The SEC’s new Regulation Best Interest will give financial institutions a legal advantage when they're sued by investors, a panel of law professors said yesterday.

Companies will have an easier time defending themselves in such court cases because Reg BI allows them to get away with "informed consent" disclosures that are so obtuse they may never be read or understood by customers, according to the professors.

The regulatory agency’s test for informed consent takes the onus off the industry and creates a “buyer-beware” trap that will make it difficult for investors to prevail in legal proceedings, three law professors from Duke, Georgetown and Tulane universities told reporters during an online Institute for the Fiduciary Standard panel discussion.

“If you take the recommendation, that becomes consent,” said Donald C. Langvort, Thomas Aquinas Reynolds Professor of Law at Georgetown University. “The commission uses words that will live a long time on the defense side. When there has been full and fair disclosure, informed consent is present where the customer affirms by accepting the recommended action.”

Langvort called the industry’s ability to obtain informed consent by simply delivering complicated disclosures “the soft spot in the regulation."

The message to the world from the broker-dealer and annuities industry is, “We’ve won. We’re not fiduciaries,” Langvort asserted.

“Unless organizations and regulators enforce Reg BI and enforce it vigorously, then the message to operate in good faith is never going to get through. I find it abhorrent that the SEC can create a mandate ... and then say to customers, ‘If this happens, there is nothing you, the customer, can do about it.' I think on its face, that’s a mistake,” he added.

While the SEC has said that enforcement of Reg BI will not be by “wounded customers,” but through proactive examination findings and algorithm red flags, James Cox, the Brainerd Currie Professor of Law, Duke Law School, said the SEC and firms have to put real teeth into their compliance programs and move beyond a disclosure boilerplate to protect investors.

“I see enforcement as the failure of compliance,” Cox said. Firms need to ramp up compliance programs “that are driven by a healthy regard for looking over one’s shoulder to consider what government regulators will say. The SEC has to make sure that inspections and examinations “have some bite to them. What should they be biting on? First thing we can look at is disclosure,” Cox said.

With SEC Chairman Jay Clayton announcing he will be stepping down after being nominated by President Trump to be U.S. attorney for the Southern District of New York, new regulators should look at underlying investor concerns, the professors said.

Ultimately, the success of Reg BI in driving costly conflicts from the industry will depend on how firms and the SEC apply and enforce the regulation, said Ann M. Lipton, a law professor at Tulane University.

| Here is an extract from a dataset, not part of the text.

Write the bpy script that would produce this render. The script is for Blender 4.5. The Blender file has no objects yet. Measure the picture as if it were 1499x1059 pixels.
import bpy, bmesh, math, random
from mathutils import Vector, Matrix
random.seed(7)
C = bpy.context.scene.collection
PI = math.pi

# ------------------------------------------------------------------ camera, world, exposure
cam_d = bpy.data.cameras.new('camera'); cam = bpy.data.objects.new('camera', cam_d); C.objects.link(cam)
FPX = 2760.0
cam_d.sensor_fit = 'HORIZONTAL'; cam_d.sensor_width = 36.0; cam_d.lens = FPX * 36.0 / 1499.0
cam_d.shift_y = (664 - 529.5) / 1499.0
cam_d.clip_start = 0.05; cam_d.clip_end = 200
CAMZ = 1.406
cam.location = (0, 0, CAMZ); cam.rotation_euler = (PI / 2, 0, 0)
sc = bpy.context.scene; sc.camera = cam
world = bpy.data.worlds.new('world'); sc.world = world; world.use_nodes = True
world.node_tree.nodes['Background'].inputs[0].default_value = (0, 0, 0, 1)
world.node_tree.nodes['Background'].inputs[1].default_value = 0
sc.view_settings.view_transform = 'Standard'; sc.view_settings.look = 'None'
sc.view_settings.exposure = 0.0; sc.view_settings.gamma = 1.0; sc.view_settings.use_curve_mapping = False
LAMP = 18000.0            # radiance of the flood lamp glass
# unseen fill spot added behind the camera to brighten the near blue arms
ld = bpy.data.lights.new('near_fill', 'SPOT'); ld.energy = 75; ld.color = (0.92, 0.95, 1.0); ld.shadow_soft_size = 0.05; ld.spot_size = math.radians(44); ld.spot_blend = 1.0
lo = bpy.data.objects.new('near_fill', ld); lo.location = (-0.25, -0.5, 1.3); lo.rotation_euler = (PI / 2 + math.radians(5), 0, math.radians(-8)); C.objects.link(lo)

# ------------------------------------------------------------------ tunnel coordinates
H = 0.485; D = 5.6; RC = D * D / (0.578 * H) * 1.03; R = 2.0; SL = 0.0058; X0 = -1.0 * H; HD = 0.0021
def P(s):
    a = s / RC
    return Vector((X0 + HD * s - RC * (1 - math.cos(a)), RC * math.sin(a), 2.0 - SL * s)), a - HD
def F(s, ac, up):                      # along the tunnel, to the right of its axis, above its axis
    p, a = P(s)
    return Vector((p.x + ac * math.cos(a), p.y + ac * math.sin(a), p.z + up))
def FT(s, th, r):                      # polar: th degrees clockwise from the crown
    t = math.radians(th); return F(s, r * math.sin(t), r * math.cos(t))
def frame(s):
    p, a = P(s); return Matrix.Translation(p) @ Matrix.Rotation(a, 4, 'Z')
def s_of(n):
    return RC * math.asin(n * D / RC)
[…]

Without strict and active compliance, complexities including complex products and compensation are difficult to disclose, she said.

Firms should be willing to do more consumer testing and analysis and ask themselves what retail investors can be expected to reasonably understand. “You can’t just do an endless disclosure about possible conflicts and put your actual conflict on page four” and expect Reg BI to work, Lipton said.

The same stringent compliance and enforcement has to apply to the new U.S. Department of Labor’s fiduciary proposal, which the panel worried is less effective than Reg BI in protecting investors because of all of its exemptions.

“One of the things that is really worrying me is the DOL standard,” Lipton said. “It is the most important because 401(k)s may be many people’s only investments, so disclosure should be more robust here and it’s the least robust.”